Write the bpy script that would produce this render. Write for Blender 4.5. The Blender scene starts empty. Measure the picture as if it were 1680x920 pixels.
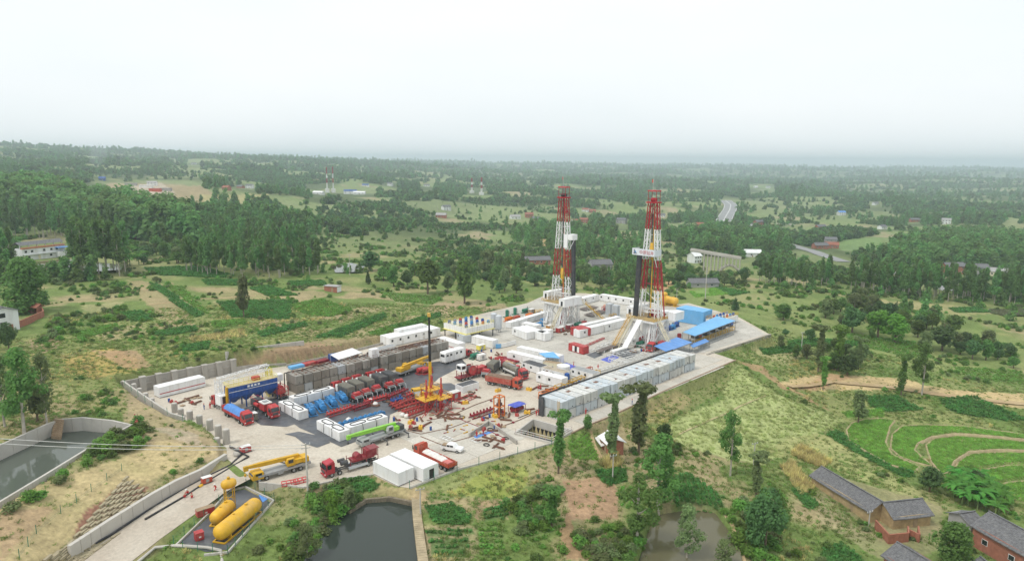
import bpy, bmesh, math, random
import numpy as np
from mathutils import Vector, Matrix, Euler

R = math.radians
S = bpy.context.scene
C = S.collection
rnd = random.Random(7)

# ---------------------------------------------------------------- camera, sky, sun, exposure
CAM_H = 66.0; FPX = 1120.0; PITCH = R(9.93); ROLL = R(0.45)
cam_d = bpy.data.cameras.new('camera'); cam_d.sensor_width = 36.0; cam_d.lens = 24.0
cam_d.clip_start = 1.0; cam_d.clip_end = 60000.0
cam = bpy.data.objects.new('camera', cam_d); C.objects.link(cam); S.camera = cam
cam.matrix_world = Matrix.Translation((0, 0, CAM_H)) @ Euler((R(90) - PITCH, 0, 0)).to_matrix().to_4x4() @ Matrix.Rotation(ROLL, 4, 'Z')

SUN_EL, SUN_AZ = R(58), R(-125)          # azimuth measured from +Y (view direction) towards +X
world = bpy.data.worlds.new('World'); S.world = world; world.use_nodes = True
wn = world.node_tree; wn.nodes.clear()
w_out = wn.nodes.new('ShaderNodeOutputWorld'); w_bg = wn.nodes.new('ShaderNodeBackground')
sky = wn.nodes.new('ShaderNodeTexSky'); sky.sky_type = 'NISHITA'; sky.sun_disc = False
sky.sun_elevation = SUN_EL; sky.sun_rotation = SUN_AZ; sky.dust_density = 6.0; sky.ozone_density = 1.5; sky.air_density = 1.0
# the overcast deck: an even bright cloud layer with faint soft structure over the clear sky above it
w_tc = wn.nodes.new('ShaderNodeTexCoord'); w_map = wn.nodes.new('ShaderNodeMapping'); w_map.inputs['Scale'].default_value = (1.0, 1.0, 3.5)
w_noise = wn.nodes.new('ShaderNodeTexNoise'); w_noise.inputs['Scale'].default_value = 2.2; w_noise.inputs['Detail'].default_value = 3.0; w_noise.inputs['Roughness'].default_value = 0.45
w_ramp = wn.nodes.new('ShaderNodeValToRGB')
w_ramp.color_ramp.elements[0].position = 0.25; w_ramp.color_ramp.elements[0].color = (9.0, 9.55, 9.75, 1)
w_ramp.color_ramp.elements[1].position = 0.75; w_ramp.color_ramp.elements[1].color = (10.0, 10.25, 10.3, 1)
w_mix = wn.nodes.new('ShaderNodeMixRGB'); w_mix.inputs['Fac'].default_value = 0.9
wn.links.new(w_tc.outputs['Generated'], w_map.inputs['Vector']); wn.links.new(w_map.outputs['Vector'], w_noise.inputs['Vector'])
wn.links.new(w_noise.outputs['Fac'], w_ramp.inputs['Fac'])
wn.links.new(sky.outputs['Color'], w_mix.inputs['Color1']); wn.links.new(w_ramp.outputs['Color'], w_mix.inputs['Color2'])
wn.links.new(w_mix.outputs['Color'], w_bg.inputs['Color']); w_bg.inputs['Strength'].default_value = 0.1
wn.links.new(w_bg.outputs['Background'], w_out.inputs['Surface'])

sun_d = bpy.data.lights.new('sun', 'SUN'); sun_d.energy = 1.5; sun_d.angle = R(12); sun_d.color = (1.0, 0.97, 0.92)
sun = bpy.data.objects.new('sun', sun_d); C.objects.link(sun)
sdir = Vector((math.sin(SUN_AZ) * math.cos(SUN_EL), math.cos(SUN_AZ) * math.cos(SUN_EL), math.sin(SUN_EL)))
sun.rotation_euler = sdir.to_track_quat('Z', 'Y').to_euler()

S.view_settings.view_transform = 'Standard'; S.view_settings.look = 'None'
S.view_settings.exposure = 0.2; S.view_settings.gamma = 1.0; S.view_settings.use_curve_mapping = False
S.render.engine = 'CYCLES'
S.cycles.use_denoising = True
try: S.cycles.denoiser = 'OPENIMAGEDENOISE'
except Exception: pass
S.cycles.max_bounces = 6; S.cycles.diffuse_bounces = 3; S.cycles.glossy_bounces = 2; S.cycles.transmission_bounces = 3
S.cycles.volume_bounces = 1; S.cycles.transparent_max_bounces = 8
S.cycles.caustics_reflective = False; S.cycles.caustics_refractive = False
S.cycles.sample_clamp_indirect = 4.0

# ---------------------------------------------------------------- camera maths used to survey positions
_cr, _sr = math.cos(ROLL), math.sin(ROLL); _cp, _sp = math.cos(PITCH), math.sin(PITCH)
def ray(px, py):
    u = (px - 840) / FPX; v = -(py - 460) / FPX
    u, v = u * _cr - v * _sr, u * _sr + v * _cr
    return np.array([u, _cp + v * _sp, -_sp + v * _cp])
def P(px, py, z=0.0):
    d = ray(px, py); t = (z - CAM_H) / d[2]
    return Vector((d[0] * t, d[1] * t, z))
def proj(x, y, z):
    dz = z - CAM_H
    dep = y * _cp - dz * _sp; up = y * _sp + dz * _cp
    dep = np.maximum(dep, 1e-3)
    u = x / dep; v = up / dep
    u, v = u * _cr + v * _sr, -u * _sr + v * _cr
    return 840 + FPX * u, 460 - FPX * v

# ---------------------------------------------------------------- numpy helpers
def _hash(ix, iy, s):
    h = (ix.astype(np.int64) * 374761393 + iy.astype(np.int64) * 668265263 + s * 2147483647 + 1013904223) & 0xffffffff
    h = ((h ^ (h >> 13)) * 1274126177) & 0xffffffff
    h = h ^ (h >> 16)
    return (h & 0xffff) / 65535.0
def vnoise(x, y, s=0):
    x = np.asarray(x, float); y = np.asarray(y, float)
    ix = np.floor(x); iy = np.floor(y); fx = x - ix; fy = y - iy
    fx = fx * fx * (3 - 2 * fx); fy = fy * fy * (3 - 2 * fy)
    a = _hash(ix, iy, s); b = _hash(ix + 1, iy, s); c = _hash(ix, iy + 1, s); d = _hash(ix + 1, iy + 1, s)
    return (a * (1 - fx) + b * fx) * (1 - fy) + (c * (1 - fx) + d * fx) * fy
def fbm(x, y, s=0, o=4, g=0.5):
    t = 0; a = 1; n = 0
    x = np.asarray(x, float); y = np.asarray(y, float)
    for i in range(o):
        t = t + a * vnoise(x * 2 ** i + 17.3 * i, y * 2 ** i - 9.1 * i, s + i * 7); n += a; a *= g
    return t / n
def sstep(x, a, b):
    t = np.clip((np.asarray(x, float) - a) / (b - a), 0, 1)
    return t * t * (3 - 2 * t)
def inpoly(x, y, poly):
    x = np.asarray(x, float); y = np.asarray(y, float)
    r = np.zeros(x.shape, bool); n = len(poly)
    for i in range(n):
        x0, y0 = poly[i][0], poly[i][1]; x1, y1 = poly[(i + 1) % n][0], poly[(i + 1) % n][1]
        if y0 == y1: continue
        c = ((y0 > y) != (y1 > y)) & (x < (x1 - x0) * (y - y0) / (y1 - y0) + x0)
        r ^= c
    return r
def polydist(x, y, poly, closed=True):
    x = np.asarray(x, float); y = np.asarray(y, float)
    d = np.full(x.shape, 1e9); n = len(poly)
    for i in range(n if closed else n - 1):
        ax, ay = poly[i][0], poly[i][1]; bx, by = poly[(i + 1) % n][0], poly[(i + 1) % n][1]
        dx, dy = bx - ax, by - ay; L = dx * dx + dy * dy + 1e-12
        t = np.clip(((x - ax) * dx + (y - ay) * dy) / L, 0, 1)
        d = np.minimum(d, np.hypot(x - ax - t * dx, y - ay - t * dy))
    return d

# ---------------------------------------------------------------- materials
MATS = {}
def mat(name, col, rough=0.7, var=0.12, scale=0.6, metal=0.0, dirt=None, dirt_amt=0.0, dirt_scale=0.35, bump=0.0, bscale=4.0, spec=0.3, rand=0.0, streak=False):
    """principled material with world-space colour variation, optional dirt / rust blotches, per-object tint and fine relief"""
    if name in MATS: return MATS[name]
    m = bpy.data.materials.new(name); m.use_nodes = True; nt = m.node_tree; n = nt.nodes; l = nt.links
    b = n['Principled BSDF']; b.inputs['Roughness'].default_value = rough; b.inputs['Metallic'].default_value = metal
    b.inputs['Specular IOR Level'].default_value = spec
    geo = n.new('ShaderNodeNewGeometry')
    pos = geo.outputs['Position']
    if streak:
        mp = n.new('ShaderNodeMapping'); mp.inputs['Scale'].default_value = (1, 1, 0.15); l.new(pos, mp.inputs['Vector']); pos = mp.outputs['Vector']
    nz = n.new('ShaderNodeTexNoise'); nz.inputs['Scale'].default_value = scale; nz.inputs['Detail'].default_value = 4.0; nz.inputs['Roughness'].default_value = 0.6
    l.new(pos, nz.inputs['Vector'])
    r = n.new('ShaderNodeValToRGB'); r.color_ramp.elements[0].position = 0.3; r.color_ramp.elements[1].position = 0.7
    c = np.array(col[:3]); lo = c * (1 - var); hi = np.minimum(c * (1 + var), 0.95)
    r.color_ramp.elements[0].color = (*lo, 1); r.color_ramp.elements[1].color = (*hi, 1)
    l.new(nz.outputs['Fac'], r.inputs['Fac']); out = r.outputs['Color']
    if dirt is not None and dirt_amt > 0:
        n2 = n.new('ShaderNodeTexNoise'); n2.inputs['Scale'].default_value = dirt_scale; n2.inputs['Detail'].default_value = 6.0; n2.inputs['Roughness'].default_value = 0.7
        l.new(pos, n2.inputs['Vector'])
        r2 = n.new('ShaderNodeValToRGB'); r2.color_ramp.elements[0].position = 0.5; r2.color_ramp.elements[1].position = 0.75
        r2.color_ramp.elements[0].color = (0, 0, 0, 1); r2.color_ramp.elements[1].color = (dirt_amt,) * 3 + (1,)
        l.new(n2.outputs['Fac'], r2.inputs['Fac'])
        mx = n.new('ShaderNodeMixRGB'); mx.inputs['Color2'].default_value = (*dirt, 1)
        l.new(r2.outputs['Color'], mx.inputs['Fac']); l.new(out, mx.inputs['Color1']); out = mx.outputs['Color']
    if rand > 0:
        oi = n.new('ShaderNodeObjectInfo'); hs = n.new('ShaderNodeHueSaturation')
        mr = n.new('ShaderNodeMapRange'); mr.inputs['To Min'].default_value = 1 - rand; mr.inputs['To Max'].default_value = 1 + rand
        l.new(oi.outputs['Random'], mr.inputs['Value']); l.new(mr.outputs['Result'], hs.inputs['Value'])
        mr2 = n.new('ShaderNodeMapRange'); mr2.inputs['To Min'].default_value = 0.5 - rand * 0.08; mr2.inputs['To Max'].default_value = 0.5 + rand * 0.08
        l.new(oi.outputs['Random'], mr2.inputs['Value']); l.new(mr2.outputs['Result'], hs.inputs['Hue'])
        l.new(out, hs.inputs['Color']); out = hs.outputs['Color']
    l.new(out, b.inputs['Base Color'])
    if bump > 0:
        n3 = n.new('ShaderNodeTexNoise'); n3.inputs['Scale'].default_value = bscale; n3.inputs['Detail'].default_value = 5.0
        bp = n.new('ShaderNodeBump'); bp.inputs['Strength'].default_value = bump; bp.inputs['Distance'].default_value = 0.15
        l.new(geo.outputs['Position'], n3.inputs['Vector']); l.new(n3.outputs['Fac'], bp.inputs['Height']); l.new(bp.outputs['Normal'], b.inputs['Normal'])
    MATS[name] = m
    return m
def emis(name, col, s):
    m = bpy.data.materials.new(name); m.use_nodes = True; b = m.node_tree.nodes['Principled BSDF']
    b.inputs['Emission Color'].default_value = (*col, 1); b.inputs['Emission Strength'].default_value = s; return m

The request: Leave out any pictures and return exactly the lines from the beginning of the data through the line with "rnd = random.Random(7)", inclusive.

Solution to this exercise:
Write the bpy script that would produce this render. Write for Blender 4.5. The Blender scene starts empty. Measure the picture as if it were 1680x920 pixels.
import bpy, bmesh, math, random
import numpy as np
from mathutils import Vector, Matrix, Euler

R = math.radians
S = bpy.context.scene
C = S.collection
rnd = random.Random(7)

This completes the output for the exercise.